Trubus pun kurang setuju dengan langkah pemasangan CCTV di area fasum. Menurutnya, upaya ini tidak terlalu berdampak sebab tidak akan menurunkan perilaku vandalisme dan pencuri bisa melakukan banyak cara untuk melancarkan aksinya.
Lebih jauh Trubus menilai, kejadian pencurian anak tangga di JPO merupakan kelalaian pemerintah daerah. Menjaga aset seharusnya juga meliputi konteks memelihara keutuhan dan keberlanjutannya.
“Nah jadi saya melihat bahwa Pemprov sendiri sepertinya kurang sungguh-sungguh gitu. Jadi bisa dibilang kurang peduli. Tapi lebih kepada ini sih, apa namanya, jadi biarin rusak nanti juga ganti lagi, supaya anggarannya cair,” kata Trubus.

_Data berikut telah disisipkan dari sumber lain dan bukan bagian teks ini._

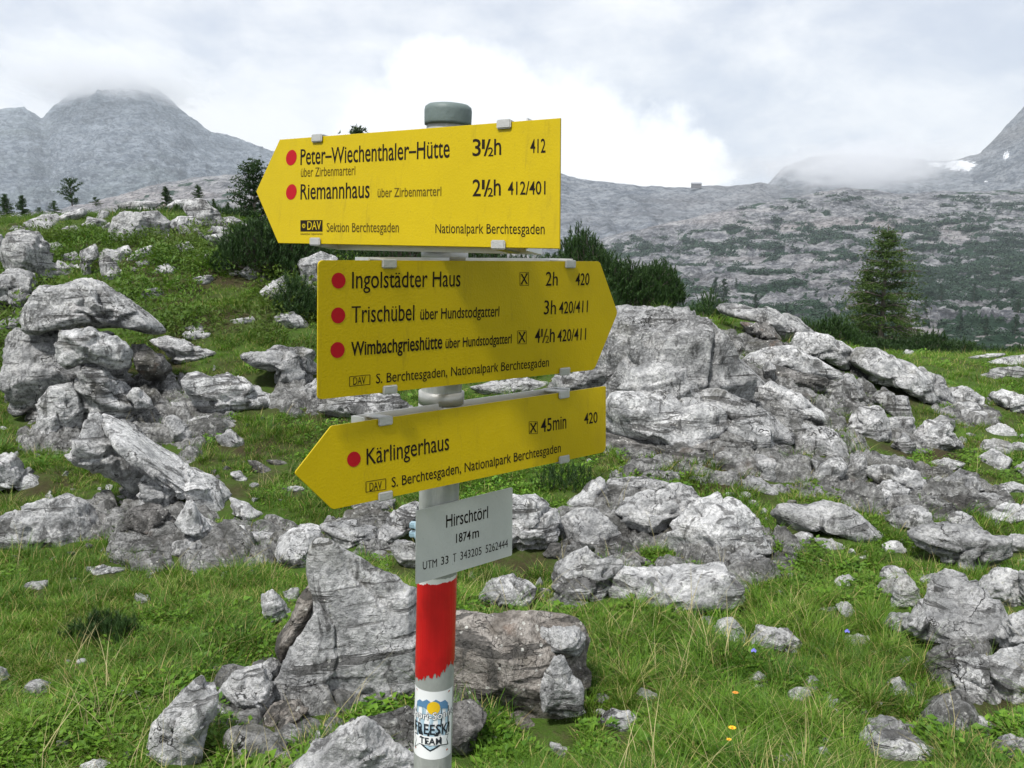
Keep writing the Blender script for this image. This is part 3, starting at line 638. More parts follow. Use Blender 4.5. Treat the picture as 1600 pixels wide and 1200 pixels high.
R_('4', [(1190,700),(1210,650),(1260,655),(1320,662),(1382,712),(1372,748),(1260,760),(1195,742)], 'flat layered pale rock right of the rounded one in the grass', .7, 'p')
R_('4', [(970,625),(1000,608),(1050,612),(1040,640),(1000,650)], 'low mossy stone just under the dumbbell boulder', .7)
R_('4', [(1140,600),(1155,580),(1180,590),(1175,608)], 'tiny pale stone in the grass right of the dumbbell boulder', .9, 'p')
R_('4', [(815,740),(860,725),(900,740),(880,765),(830,765)], 'pale stone almost sunk in long grass below the dumbbell boulder', .9, 'p')
R_('6', [(275,205),(320,165),(370,190),(420,185),(530,188),(600,230),(680,300),(655,332),(570,312),(480,275),(420,262),(340,272),(300,235)], 'low pale boulder with a notch alone in the grass below the outcrop', .8, 'p')
R_('6', [(430,300),(490,312),(550,340),(530,368),(470,352)], 'low grey stone in grass under the notched boulder', .8)
for k_, pts in enumerate([[(500,480),(560,450),(597,470),(560,512),(510,507)], [(370,527),(400,513),(422,530),(400,548)], [(440,580),(510,573),(507,602),(450,602)], [(520,575),(560,560),(592,600),(560,622)],
        [(130,590),(160,578),(178,595),(150,610)], [(310,400),(345,395),(355,430),(325,430)], [(590,380),(630,372),(637,392),(600,398)], [(385,455),(415,455),(415,475),(390,475)], [(465,405),(510,402),(512,418),(470,420)], [(580,535),(612,535),(618,555),(590,558)]]):
    R_('6', pts, ['widest half buried stone, reddish and split, in the middle of the herb meadow', 'single half buried stone just left of and below the widest meadow stone', 'flat white stone left of the white angular stone low in the herb meadow', 'white angular stone right of the flat white one low in the herb meadow',
        'little stone alone in the herbs right above the layered pale rock', 'half buried stone at the left edge of the herb meadow under the low grey stone', 'half buried stone highest in the herb meadow, below the tail of the notched boulder', 'tiny stone between the left meadow stone and the widest one',
        'small pale stone just above the widest meadow stone', 'brownish stone between the widest meadow stone and the white angular one'][k_], .9, 'p', group='small half buried stones in the herb meadow')
R_('6', [(600,150),(640,115),(720,120),(742,180),(690,197),(630,178)], 'pale rock with a reddish hollow left of the low rounded rock', .7, 'p')
R_('6', [(710,230),(760,190),(840,185),(880,212),(887,270),(800,282),(740,262)], 'low rounded grey rock below the reddish hollowed rock', .7)
R_('6', [(920,90),(1000,45),(1060,70),(1087,110),(1040,142),(980,132)], 'jagged grey rock high in the right hand meadow', .7)
R_('6', [(880,122),(920,105),(980,140),(1017,175),(950,188),(890,168)], 'grey sloping rock below the jagged meadow rock', .7)
R_('6', [(1020,162),(1060,135),(1130,130),(1202,160),(1180,192),(1080,197),(1030,187)], 'smooth oval boulder in the right meadow', .8, 'p', facet=.4, crack=.2)
R_('6', [(1010,200),(1100,185),(1250,172),(1340,200),(1310,252),(1180,258),(1080,220)], 'long smooth slab reaching the right edge under the oval boulder', .8, 'p', facet=.5)
R_('6', [(1140,120),(1180,110),(1202,150),(1160,142)], 'small grey stone behind the oval boulder', .8)
R_('6', [(810,292),(870,265),(960,255),(1050,270),(1130,300),(1182,290),(1172,370),(1130,432),(1060,455),(980,435),(930,375),(860,342)], 'broad pitted boulder on top of the right hand pile', .6, seed=5)
R_('6', [(985,250),(1040,232),(1085,270),(1060,295),(1010,285)], 'small rock peeping over the broad pitted boulder', .7)
R_('6', [(1180,302),(1230,290),(1290,300),(1290,352),(1200,355),(1160,372)], 'pale block at the right edge beside the broad pitted boulder', .7)
R_('6', [(850,462),(900,445),(925,462),(880,512),(855,500)], 'small pale stone left of the big pale boulder of the right pile', .7)
R_('6', [(670,500),(700,475),(742,470),(762,510),(722,532),(690,527)], 'small cap stone at the upper left of the right hand pile', .7)
R_('6', [(740,485),(790,455),(830,510),(848,572),(800,602),(730,592),(742,530)], 'hollowed pale rock left of the big pale boulder', .6)
R_('6', [(710,632),(740,598),(800,598),(832,640),(790,692),(730,682)], 'angular block under the hollowed pale rock', .7)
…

Pengawasan Bisa Libatkan Partisipasi Masyarakat
Penindakan rasanya memang tidak cukup dalam membicarakan kasus pencurian barang-barang fasum. Trubus mengungkap pentingnya melakukan upaya-upaya pencegahan. Caranya yakni badan aset melakukan koordinasi atau edukasi kepada masyarakat melalui kerjasama dengan RT RW di mana aset itu berada.
“Setiap RT RW kan biasanya banyak ormas. Nah itu maksud saya RT RW harus bisa memanfaatkan itu untuk menjaga aset-aset. Kalau saran saya ke Pemprov harus membuat satu kebijakan regulasi yang terkait dengan infrastruktur aset,” ungkap Trubus.
Meski ada beberapa peraturan daerah (Perda) terkait fasum, salah satunya yakni Perda Jakarta Nomor 7 Tahun 2012 tentang Prasarana, Sarana dan Utilitas Umum, masalahnya, menurut Trubus, implementasi di lapangannya tidak mudah.
Aziz sebagai pengamat tata kota menyampaikan beberapa hal yang bisa dilakukan pemerintah dalam menyiapkan fasum. Pertama yaitu desain yang aman dan mudah diakses oleh semua orang, termasuk anak-anak, lansia dan kelompok difabel.
Selain itu, untuk memberikan fasilitas umum juga harus melibatkan partisipasi masyarakat. Senada dengan Trubus, Aziz mengatakan, partisipasi masyarakat menjadi sangat penting dalam hal pengawasan perawatan fasum. Karena mereka yang menikmati dan memanfaatkannya, harusnya juga ada rasa memiliki terhadap fasilitas umum tersebut.
“Nah tapi rasa kepemilikan tadi bukan berarti dia bisa menguasai atau bisa memiliki gitu ya. Seperti penggunaan lahan untuk usaha komersil dan lain sebagainya, tidak seperti itu. Tapi rasa memiliki itu dihadirkan untuk memastikan bahwa fasilitas umum itu bisa berfungsi sebagaimana rencana awalnya,” sambung Aziz.
Dengan begitu, fasum akan lebih efektif ketika ada partisipasi masyarakat di situ. Masyarakat lah yang berperan sebagai pihak yang dilibatkan di dalam pengawasan terhadap keberadaan fasum dan sebisa mungkin mereka diajak terlibat pula dalam perawatannya.